Translate

Saturday, September 11

Finally, some good news from Mexico: On Thursday only 25 slain in one border city and only 85 prison inmates escape in another border city

But first some good news from the U.S. side of the border: President Barack Obama has taken bold, decisive action in response to Mexico's drug-related violence by publicly contradicting his secretary of state. On Wednesday Hillary Clinton asserted that the violence was showing signs consistent with an insurgency and "looking more and more like Colombia looked 20 years ago, where the narco-traffickers control certain parts of the country."

Now see how useful it is whenever a lawyer becomes an American president:
"Mexico is vast and progressive democracy, with a growing economy, and as a result you cannot compare what is happening in Mexico with what happened in Colombia 20 years ago," Obama told Los Angeles-based Spanish language newspaper La Opinion.
That's a neat way to dodge the question of whether standard definitions of an insurgency can be applied to the grip that Mexico's narco lords have on Mexico's state and local governments.



Moving along, Olivia Torres reported for AP on Sept. 10 around 11:45 PM ET:
CIUDAD JUAREZ, Mexico — Gunmen killed 25 people in a series of drug-gang attacks in Ciudad Juarez, marking the deadliest day in more than two years for the Mexican border city.
[...]
The toll in Thursday's attacks in Ciudad Juarez included 15 people killed when attackers stormed four homes in three hours, said Arturo Sandoval, a spokesman for the Attorney General's Office of Chihuahua state, where Ciudad Juarez is located.

In the worst of those attacks, gunmen burst into a house and killed two young men — then killed four others for being witnesses.
[...]
In the border city of Reynosa, across the border from McAllen, Texas, 85 inmates — 66 of whom were convicted or on trial for federal charges like weapons possession or drugs — scaled the Reynosa prison's 20-foot (6-meter) walls using ladders, said the Tamaulipas state public safety secretary, Jose Garza Garcia.

Garza Garcia said 44 prison guards and employees were under investigation. Two were missing.

"The guards evidently helped in the escape," he said. So far this year a total of 201 inmates have escaped from prisons in Tamaulipas.

Friday's escape was the largest single mass prison breakout in recent years. In 2009, armed assailants believed to be working for the Zetas drug gang broke 53 inmates out of a prison in the northern state of Zacatecas while guards stood by and did nothing to stop them. [...]
Mexico's President also sprang into executive action in response to the latest round of violence:
[...] President Felipe Calderón hotly disputed a statement this week by U.S. Secretary of State Hillary Clinton saying Mexico resembled Colombia two decades ago.
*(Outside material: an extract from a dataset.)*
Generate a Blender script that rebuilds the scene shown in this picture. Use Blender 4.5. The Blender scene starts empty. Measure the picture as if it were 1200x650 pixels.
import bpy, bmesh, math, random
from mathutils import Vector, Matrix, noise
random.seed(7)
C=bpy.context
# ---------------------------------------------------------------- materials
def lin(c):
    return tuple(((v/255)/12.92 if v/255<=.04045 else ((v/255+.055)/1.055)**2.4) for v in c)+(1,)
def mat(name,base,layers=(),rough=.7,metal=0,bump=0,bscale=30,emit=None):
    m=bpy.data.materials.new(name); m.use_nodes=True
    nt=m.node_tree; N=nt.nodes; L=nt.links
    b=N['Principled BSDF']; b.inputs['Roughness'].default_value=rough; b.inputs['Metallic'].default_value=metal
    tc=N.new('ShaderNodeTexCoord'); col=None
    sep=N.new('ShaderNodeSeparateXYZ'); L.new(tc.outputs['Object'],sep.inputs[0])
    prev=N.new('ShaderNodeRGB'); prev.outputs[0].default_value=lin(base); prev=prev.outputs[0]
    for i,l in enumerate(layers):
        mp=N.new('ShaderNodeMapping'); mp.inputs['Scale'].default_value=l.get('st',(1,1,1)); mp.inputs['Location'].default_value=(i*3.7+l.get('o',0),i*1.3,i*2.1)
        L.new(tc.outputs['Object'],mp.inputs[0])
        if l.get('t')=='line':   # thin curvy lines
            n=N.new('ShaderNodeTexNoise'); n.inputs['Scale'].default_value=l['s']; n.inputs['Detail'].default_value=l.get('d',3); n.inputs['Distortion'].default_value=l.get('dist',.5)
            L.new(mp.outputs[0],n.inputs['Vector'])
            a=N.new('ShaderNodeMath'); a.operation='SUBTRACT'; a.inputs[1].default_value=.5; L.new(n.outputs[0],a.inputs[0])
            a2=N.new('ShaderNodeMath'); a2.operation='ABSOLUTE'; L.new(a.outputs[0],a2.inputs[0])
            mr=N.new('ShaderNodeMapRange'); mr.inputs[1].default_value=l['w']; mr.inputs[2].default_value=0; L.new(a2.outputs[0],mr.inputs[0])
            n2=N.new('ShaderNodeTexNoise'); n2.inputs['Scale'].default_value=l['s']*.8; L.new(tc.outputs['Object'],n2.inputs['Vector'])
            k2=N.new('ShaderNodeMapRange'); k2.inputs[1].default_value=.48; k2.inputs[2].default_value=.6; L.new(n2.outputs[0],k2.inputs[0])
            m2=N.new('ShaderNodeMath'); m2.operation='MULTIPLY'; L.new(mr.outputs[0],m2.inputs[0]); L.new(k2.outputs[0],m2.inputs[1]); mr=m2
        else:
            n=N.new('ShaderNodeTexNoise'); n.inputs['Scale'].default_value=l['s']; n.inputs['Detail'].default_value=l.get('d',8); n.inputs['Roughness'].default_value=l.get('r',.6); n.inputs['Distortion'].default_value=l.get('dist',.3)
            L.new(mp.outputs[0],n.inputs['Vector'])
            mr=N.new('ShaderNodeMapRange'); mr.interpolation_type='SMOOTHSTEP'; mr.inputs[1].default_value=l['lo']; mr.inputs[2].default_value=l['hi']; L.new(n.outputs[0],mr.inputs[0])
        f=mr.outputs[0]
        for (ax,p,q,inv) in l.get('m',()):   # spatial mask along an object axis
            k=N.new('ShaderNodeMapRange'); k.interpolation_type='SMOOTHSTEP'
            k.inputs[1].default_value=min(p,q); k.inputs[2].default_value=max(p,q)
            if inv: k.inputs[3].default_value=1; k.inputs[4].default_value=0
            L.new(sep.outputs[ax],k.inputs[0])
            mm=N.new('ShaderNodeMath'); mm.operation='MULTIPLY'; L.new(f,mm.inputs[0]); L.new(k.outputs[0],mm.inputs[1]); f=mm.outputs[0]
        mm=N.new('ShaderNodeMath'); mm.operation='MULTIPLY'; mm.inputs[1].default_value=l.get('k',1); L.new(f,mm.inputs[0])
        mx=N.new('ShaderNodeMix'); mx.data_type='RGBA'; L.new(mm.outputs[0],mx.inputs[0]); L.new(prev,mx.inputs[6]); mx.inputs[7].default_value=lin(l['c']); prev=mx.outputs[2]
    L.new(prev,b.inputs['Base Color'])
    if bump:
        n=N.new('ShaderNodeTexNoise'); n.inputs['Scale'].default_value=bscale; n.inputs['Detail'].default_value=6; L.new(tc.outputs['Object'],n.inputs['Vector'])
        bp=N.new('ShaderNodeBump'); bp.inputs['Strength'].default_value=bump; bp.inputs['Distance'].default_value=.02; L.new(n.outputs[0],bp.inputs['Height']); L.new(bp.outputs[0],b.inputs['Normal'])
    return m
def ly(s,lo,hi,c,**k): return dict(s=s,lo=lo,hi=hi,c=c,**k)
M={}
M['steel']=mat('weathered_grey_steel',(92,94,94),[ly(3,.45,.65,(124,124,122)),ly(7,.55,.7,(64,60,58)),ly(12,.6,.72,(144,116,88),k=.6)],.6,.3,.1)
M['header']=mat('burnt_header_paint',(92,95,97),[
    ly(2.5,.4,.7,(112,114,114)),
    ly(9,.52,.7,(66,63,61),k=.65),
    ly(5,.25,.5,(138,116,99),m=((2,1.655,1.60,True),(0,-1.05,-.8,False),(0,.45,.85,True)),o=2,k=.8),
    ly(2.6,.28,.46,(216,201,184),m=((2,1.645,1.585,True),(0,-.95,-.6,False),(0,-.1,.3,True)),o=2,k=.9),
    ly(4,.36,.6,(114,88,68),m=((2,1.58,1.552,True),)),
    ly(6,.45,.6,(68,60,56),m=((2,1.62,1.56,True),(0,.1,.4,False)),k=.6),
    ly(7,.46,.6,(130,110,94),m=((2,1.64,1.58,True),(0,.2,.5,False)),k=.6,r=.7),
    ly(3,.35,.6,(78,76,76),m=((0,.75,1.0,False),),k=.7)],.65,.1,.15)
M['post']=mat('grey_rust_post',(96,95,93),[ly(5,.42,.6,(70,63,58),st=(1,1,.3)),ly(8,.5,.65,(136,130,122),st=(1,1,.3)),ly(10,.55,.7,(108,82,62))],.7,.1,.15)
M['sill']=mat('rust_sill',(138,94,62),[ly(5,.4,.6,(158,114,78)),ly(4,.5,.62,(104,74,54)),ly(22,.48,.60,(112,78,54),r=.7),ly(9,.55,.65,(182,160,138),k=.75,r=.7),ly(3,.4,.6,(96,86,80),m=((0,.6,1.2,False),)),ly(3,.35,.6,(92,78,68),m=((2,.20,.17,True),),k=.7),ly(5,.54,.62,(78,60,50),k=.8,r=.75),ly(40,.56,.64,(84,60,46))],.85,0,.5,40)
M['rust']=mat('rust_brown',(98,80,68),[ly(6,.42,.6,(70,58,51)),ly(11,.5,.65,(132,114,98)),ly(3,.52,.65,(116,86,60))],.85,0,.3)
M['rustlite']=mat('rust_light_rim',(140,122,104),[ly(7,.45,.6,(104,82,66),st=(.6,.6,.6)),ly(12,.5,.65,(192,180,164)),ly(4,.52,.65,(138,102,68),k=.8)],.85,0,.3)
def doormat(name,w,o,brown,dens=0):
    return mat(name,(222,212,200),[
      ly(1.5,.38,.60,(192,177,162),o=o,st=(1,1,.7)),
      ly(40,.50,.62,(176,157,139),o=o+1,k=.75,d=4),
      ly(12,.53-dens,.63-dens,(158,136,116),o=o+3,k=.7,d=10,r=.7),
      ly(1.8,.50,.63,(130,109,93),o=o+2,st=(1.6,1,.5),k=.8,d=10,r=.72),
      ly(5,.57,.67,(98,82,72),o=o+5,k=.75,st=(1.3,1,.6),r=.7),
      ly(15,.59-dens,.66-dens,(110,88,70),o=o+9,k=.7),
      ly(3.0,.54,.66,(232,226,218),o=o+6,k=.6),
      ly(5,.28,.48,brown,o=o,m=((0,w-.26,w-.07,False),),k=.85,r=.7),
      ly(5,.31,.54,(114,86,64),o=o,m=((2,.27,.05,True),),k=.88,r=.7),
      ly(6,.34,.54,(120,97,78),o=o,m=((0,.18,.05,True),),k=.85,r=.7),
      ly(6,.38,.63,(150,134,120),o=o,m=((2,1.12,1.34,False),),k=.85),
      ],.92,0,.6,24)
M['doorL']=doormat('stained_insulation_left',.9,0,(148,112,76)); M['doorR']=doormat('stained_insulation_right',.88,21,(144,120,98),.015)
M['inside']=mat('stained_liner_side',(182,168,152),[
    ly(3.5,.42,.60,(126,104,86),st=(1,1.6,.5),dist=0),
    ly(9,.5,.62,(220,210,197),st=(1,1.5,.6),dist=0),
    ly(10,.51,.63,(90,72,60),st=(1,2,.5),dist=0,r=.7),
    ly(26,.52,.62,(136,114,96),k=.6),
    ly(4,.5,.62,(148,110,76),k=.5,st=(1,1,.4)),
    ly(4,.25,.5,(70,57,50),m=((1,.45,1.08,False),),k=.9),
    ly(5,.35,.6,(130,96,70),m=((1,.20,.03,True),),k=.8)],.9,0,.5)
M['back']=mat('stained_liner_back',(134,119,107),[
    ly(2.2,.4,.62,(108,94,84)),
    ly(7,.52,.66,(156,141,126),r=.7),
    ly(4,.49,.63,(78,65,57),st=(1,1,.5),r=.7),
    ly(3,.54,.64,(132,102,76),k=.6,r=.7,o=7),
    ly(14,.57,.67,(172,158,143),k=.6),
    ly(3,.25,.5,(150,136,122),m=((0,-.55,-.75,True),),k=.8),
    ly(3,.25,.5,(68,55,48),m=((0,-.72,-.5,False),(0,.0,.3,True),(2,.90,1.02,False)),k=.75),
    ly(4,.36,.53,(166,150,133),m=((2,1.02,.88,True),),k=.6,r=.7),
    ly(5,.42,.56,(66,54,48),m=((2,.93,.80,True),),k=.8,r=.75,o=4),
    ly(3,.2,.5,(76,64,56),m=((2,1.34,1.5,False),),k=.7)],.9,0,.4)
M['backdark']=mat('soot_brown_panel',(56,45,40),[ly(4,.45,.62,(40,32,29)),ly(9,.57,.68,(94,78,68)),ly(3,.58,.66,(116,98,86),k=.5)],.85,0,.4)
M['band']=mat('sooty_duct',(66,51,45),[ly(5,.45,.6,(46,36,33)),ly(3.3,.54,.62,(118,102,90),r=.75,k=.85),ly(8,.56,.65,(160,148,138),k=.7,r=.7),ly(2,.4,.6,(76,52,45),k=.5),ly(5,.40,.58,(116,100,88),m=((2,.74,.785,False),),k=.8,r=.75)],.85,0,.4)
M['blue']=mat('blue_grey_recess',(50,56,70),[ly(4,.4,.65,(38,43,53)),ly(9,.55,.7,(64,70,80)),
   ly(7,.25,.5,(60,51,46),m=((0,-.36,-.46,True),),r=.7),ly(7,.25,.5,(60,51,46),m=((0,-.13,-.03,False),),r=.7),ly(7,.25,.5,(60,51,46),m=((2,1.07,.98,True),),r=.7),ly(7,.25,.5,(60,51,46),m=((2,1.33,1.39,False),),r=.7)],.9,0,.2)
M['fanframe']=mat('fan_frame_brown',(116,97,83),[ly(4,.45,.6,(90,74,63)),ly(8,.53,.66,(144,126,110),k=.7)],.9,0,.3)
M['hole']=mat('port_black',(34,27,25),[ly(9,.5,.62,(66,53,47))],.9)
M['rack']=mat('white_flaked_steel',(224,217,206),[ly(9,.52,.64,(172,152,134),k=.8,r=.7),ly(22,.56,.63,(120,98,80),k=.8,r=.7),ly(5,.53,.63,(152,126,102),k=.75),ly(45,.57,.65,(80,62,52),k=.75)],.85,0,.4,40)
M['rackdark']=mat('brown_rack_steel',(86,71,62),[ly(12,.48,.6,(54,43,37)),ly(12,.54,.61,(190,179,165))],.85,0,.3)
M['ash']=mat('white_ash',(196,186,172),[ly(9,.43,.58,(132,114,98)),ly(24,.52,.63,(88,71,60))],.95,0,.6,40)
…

"These kind of comments like the ones made by Secretary of State Clinton ... so careless, so lacking in seriousness, are very painful for Mexico, because they damage Mexico's image terribly," Calderón told the Spanish-language network Univision.

"I think the main thing we have in common with Colombia is that both of our countries suffer from U.S. drug consumption," Calderón said. "We are both victims of the enormous American consumption of drugs, and now the sales of weapons."
He left out the part about Americans being racists -- oh but wait; he only plays the race card against Americans when he's Mau-Mauing us about Mexican immigration.

Did you know he managed to Mau-Mau the Chinese over race? That feat should have earned him mention in the Guinness Book of World Records. I forget how many millions of dollars he pried out of Beijing last year by accusing the government of racism. That was when China's health ministry quarantined a planeload of Mexicans during the early days of the swine flu epidemic.

But enough praise for Calderón's talent as a fundraiser. He's not doing nearly so well with the project he announced in June, which was to hire the best PR firms in the world to improve Mexico's global image. Perhaps his advisors got him to abandon the project on the argument that not even the best PR firm can make a tourist attraction out of decapitated bodies.

2 comments:

Anonymous said...

Hey, let's not forget the $1 billion secured loan to Pemex from the US.

http://www.foxnews.com/politics/2010/09/11/backs-b-loan-mexico-oil-drilling-despite-obama-moratorium/

Obama's ignorance knows no bounds. (The magnitude of biblical proportion.) Unbelievable. Thank you for posting this. His quote is one for the record book.

I wonder what he thinks Columbian neckties are? HRC is being nice when she makes the comparison. Colombia was not governed by gangs as Mexico is.

Anonymous said...

Meanwhile the gangs are still making bombs...luckily, this one did not go off.